Benno Besson se méfiait de l’opéra, de son tempo surtout, qui n’est pas celui du théâtre. Il franchit pourtant le pas deux fois, avec La Flûte enchantée et cet Amour des trois oranges que Genève nous ressuscite, confié cette fois au seul Ezio Tofolutti. Mais comme celui-ci était co-metteur en scène et non pas simple assistant, on peut considérer que la vérité de la production s’est préservée. Un spectacle à plusieurs niveaux, où la mise en abyme fonctionne à merveille : créé à Venise pour la réouverture du Théâtre Malibran en 2001, il se déroulait dans une Fenice que le feu avait ravagée cinq ans plus tôt – on ne s’étonnera donc pas de voir des pompiers à la manœuvre - et qui l’avait coproduit avec la Deutsche Oper am Rhein de Dusseldorf, dirigée alors par un certain Tobias Richter. D’où ce décor à la flamboyance baroque de théâtre à l’italienne où les choristes commentent souvent l’action depuis les loges. Clin d’œil aussi à… La Flûte enchantée : pour l’ancien directeur de la Comédie de Genève, disparu en 2006, les farces de la commedia dell’arte rejoignent ici le parcours initiatique de Pamina et de Tamino, dans une mise à distance fidèle à l’esprit de son maître Brecht. Fin connaisseur du vénitien Gozzi, dont L’Oiseau vert lui avait valu l’un de ses plus grands succès, Besson ose même friser parfois la tragédie dans ces Trois Oranges en forme de conte où le Prince semble d’abord un enfant qui refuse de grandir, où la vision critique – ça commence par des manifs de spectateurs - va de pair avec les fantaisies de l’imaginaire. Tout au plus reprochera-t-on, ici ou là, quelques lourdeurs dans la mise en place, avec une direction d’acteurs que l’on souhaiterait parfois plus précise et plus raffinée. Il n’empêche : ces Oranges ont de la saveur.

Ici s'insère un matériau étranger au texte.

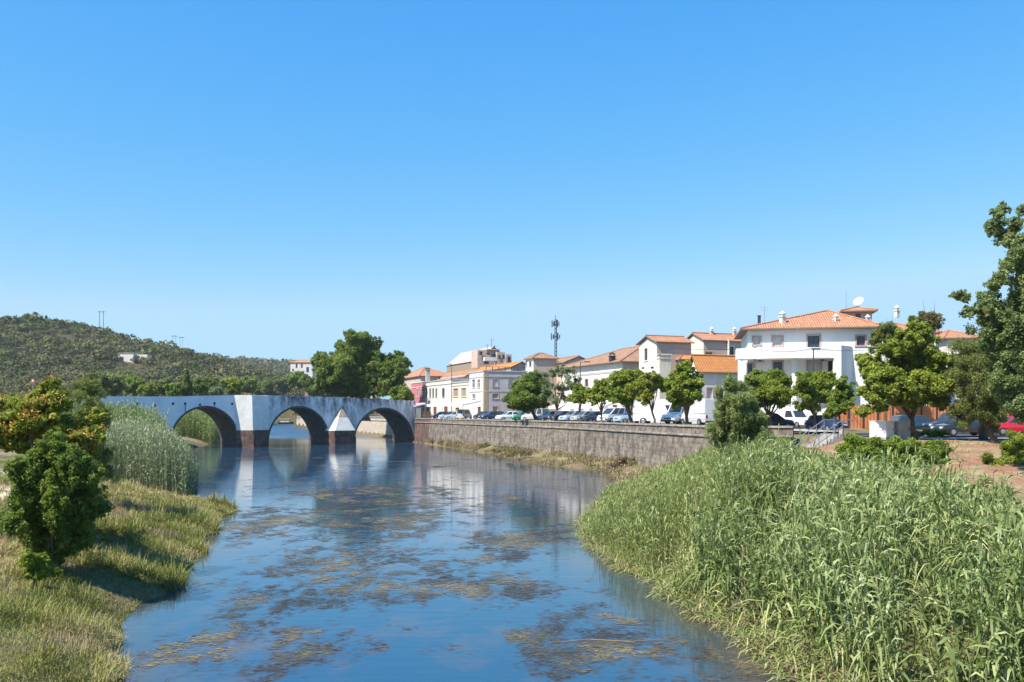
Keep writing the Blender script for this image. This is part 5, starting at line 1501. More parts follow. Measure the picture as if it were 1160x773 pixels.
tree('tall_tree', 'tall dark bluish green tree leaning in at the right edge of the picture', 44,
     [(1120, 345, 14), (1128, 365, 15), (1122, 388, 14), (1138, 408, 16), (1128, 430, 13), (1146, 458, 15), (1160, 470, 14), (1158, 345, 18), (1145, 325, 14), (1150, 262, 11), (1142, 290, 11), (1133, 240, 8), (1150, 232, 8), (1134, 258, 7), (1148, 252, 9), (1140, 275, 8), (1158, 270, 9), (1135, 300, 9), (1150, 296, 10), (1119, 315, 7), (1132, 318, 9), (1148, 320, 11), (1087, 333, 5), (1098, 330, 6), (1108, 335, 7), (1124, 335, 8), (1099, 354, 6), (1112, 352, 6), (1142, 345, 13), (1160, 345, 14), (1152, 375, 17), (1133, 385, 10), (1168, 385, 17), (1150, 408, 16), (1168, 420, 18), (1150, 440, 14),
      (1172, 250, 12), (1180, 290, 16), (1180, 325, 16), (1190, 350, 18), (1200, 300, 16), (1195, 260, 14), (1210, 335, 18), (1195, 390, 20), (1185, 450, 18), (1165, 300, 10), (1140, 365, 12)],
     1196, 4.0, .34, M['leaf_blue'], .14, 17, 1.0, fill=1.3, spread=.42, fork=.45, n_limb=14, bark=M['bark_pale'])
tree('garden_tree', 'dull green garden tree behind the red car at the right edge', 78, [(1128, 420, 10), (1142, 412, 12), (1158, 418, 12), (1150, 435, 13), (1135, 440, 11), (1165, 440, 13), (1178, 425, 14), (1150, 455, 11), (1172, 458, 12), (1118, 436, 8)], 1152, 4.3, .2, M['leaf_olive'], .2, 20, .9)
# plane tree beyond the bridge
tree('plane_tree', 'huge dark green plane tree rising behind the bridge', 206,
     [(404, 430, 16), (425, 420, 14), (385, 425, 14), (436, 430, 13), (372, 432, 11), (448, 425, 9), (415, 405, 13), (401.5, 384, 7), (417, 384, 9), (428, 389, 6), (381, 391, 6), (391, 398, 9), (408, 400, 10), (422, 401, 9), (360, 401, 5), (359, 410, 5), (374, 410, 9), (392, 416, 10), (412, 421, 11), (441, 411, 9), (450, 400, 5), (460, 411, 6), (453, 422, 9), (369, 428, 10), (388, 435, 11), (412, 437, 12), (432, 428, 9), (440, 440, 8), (362, 441, 7), (376, 443, 8), (398, 446, 9), (425, 447, 9), (450, 435, 7), (382, 420, 9), (400, 408, 9), (430, 412, 7)],
     415, 4.5, .8, M['leaf_dense'], .52, 19, .95, spread=.45, n_limb=6, sub=16, tint_var=.35, fill=2.6, grow=1.24)
tree('young_tree', 'small lime tree between the plane tree and the red house', 188, [(446, 444, 5), (452, 440, 5), (450, 451, 6), (444, 455, 4)], 449, 4.6, .12, M['leaf_lime'], .4, 18)
tree('young_tree', 'small dark green tree beside the red house', 186, [(459, 440, 5), (464, 447, 5), (457, 450, 6), (462, 455, 5)], 461, 4.6, .12, M['leaf_street'], .4, 20)
# wooded bank beyond the bridge, left
BG = 'trees on the far bank behind the bridge'
specs = [(128, 436, 15, 240, 'leaf_olive', 'rounded olive green tree behind the left end of the bridge'), (150, 437, 13, 250, 'leaf_lime', 'yellowish green tree behind the bridge below the hill house'),
         (140, 428, 12, 270, 'leaf_blue', 'bluish tree on the slope just below the hill house'), (168, 440, 11, 235, 'leaf_street', 'fresh green tree behind the bridge left of the pointed dark tree'),
         (184, 437, 12, 246, 'leaf_olive', 'dull olive tree behind the bridge left of the bright lime bush'), (197, 440, 9, 228, 'leaf_lime', 'bright lime bush behind the bridge above the first arch'),
         (226, 438, 12, 244, 'leaf_dense', 'dark spreading tree behind the bridge above the first arch'), (240, 434, 11, 262, 'leaf_olive', 'grey olive tree behind the pointed cutwater'),
         (246, 442, 8, 226, 'leaf_pale', 'pale flowering bush behind the bridge left of the pointed cutwater'), (262, 438, 11, 240, 'leaf_street', 'green tree behind the top of the pointed cutwater'),
         (283, 437, 11, 596, 'leaf_street', 'broad green tree right of the pointed cutwater'), (296, 441, 10, 600, 'leaf_dense', 'dark green tree above the second arch left side'),
         (308, 438, 10, 604, 'leaf_dense', 'dark green tree above the crown of the second arch'), (321, 436, 11, 610, 'leaf_olive', 'olive tree behind the second arch below the white house'),
         (335, 431, 11, 425, 'leaf_lime', 'light green tree behind the second arch below the white house'), (347, 431, 11, 420, 'leaf_dense', 'dark tree left of the huge plane tree'),
         (353, 446, 7, 420, 'leaf_dry', 'brownish tree touching the plane tree on its left'), (112, 432, 13, 262, 'leaf_olive', 'olive tree at the foot of the hill left of the bridge')]
for (px, py, r, Y, mname, lab) in specs:
    if Y > 550: Y = hit(px, py + 12)[1]                        # on the far shore beyond the river bend
    lb = [(px + rng.uniform(-.75, .75) * r, py + rng.uniform(-.55, .75) * r, r * rng.uniform(.35, .55)) for _ in range(9)] + [(px, py, r * .6)]
    tree('bank_tree', lab, Y, lb, px, None, .22 if Y < 300 else .4, M[mname], .55 if Y < 300 else 1.0, 14, .9, group=BG, spread=.5, n_limb=4)
# pointed dark tree
lb = [(211 + rng.uniform(-1, 1) * (4.0 * (k / 9) + .8), 421 + k * 3.2, 2.2 + 2.8 * k / 9) for k in range(10)]
tree('cypress_tree', 'pointed dark evergreen standing above the first bridge arch', 232, lb, 211, None, .22, M['leaf_dense'], .45, 22, 1.2, group=None, spread=.3, n_limb=3)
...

Comme la direction d’orchestre épouse parfaitement les intentions de la mise en scène, la production séduit par une grande homogénéité. Michail Jurowski veille à ne pas exalter exclusivement les acidités de l’instrumentation de Prokofiev, n’hésitant pas à en assombrir les couleurs, d’abord soucieux de continuité dramatique, répugnant à la démonstration virtuose - il s’accommode bien de l’orchestre de Marek Janowski, qui aurait sonné tout autrement – plus authentiquement sans doute – du temps d’Ernest Ansermet ou d’Armin Jordan… et, aujourd’hui, avec Jurowski fils. Passons sur de menus décalages entre la fosse et la scène, inhérents à toute première. Vocalement, l’opéra exige surtout un ensemble, que nous offre la scène genevoise. Chacun chante et joue juste, de même que le chœur, toujours magnifiquement préparé par Ching-Lien Wu. Du profond Roi de Trèfles de Jean Teitgen au Léandre mordant de Nicolas Testé, du Prince brillant et nuancé de Chad Shelton, dont les aigus restent cependant trop ouverts, au Héraut plein d’autorité de Jérémie Brocard, tous se situent peu ou prou au même niveau d’excellence. Jusqu’aux quatre membres de la troupe des jeunes solistes en résidence, régulièrement associée aux productions du Grand Théâtre : Trouffaldino bondissant d’Emilio Pons, traîtresse Sméraldine de Carine Séchaye, Maître des cérémonies impeccable de Fabrice Farina, délicieuse Nicolette de Clémence Tilquin. Voilà qui nous console des Vêpres siciliennes : la saison genevoise de Tobias Richter s’achève sur un sans faute.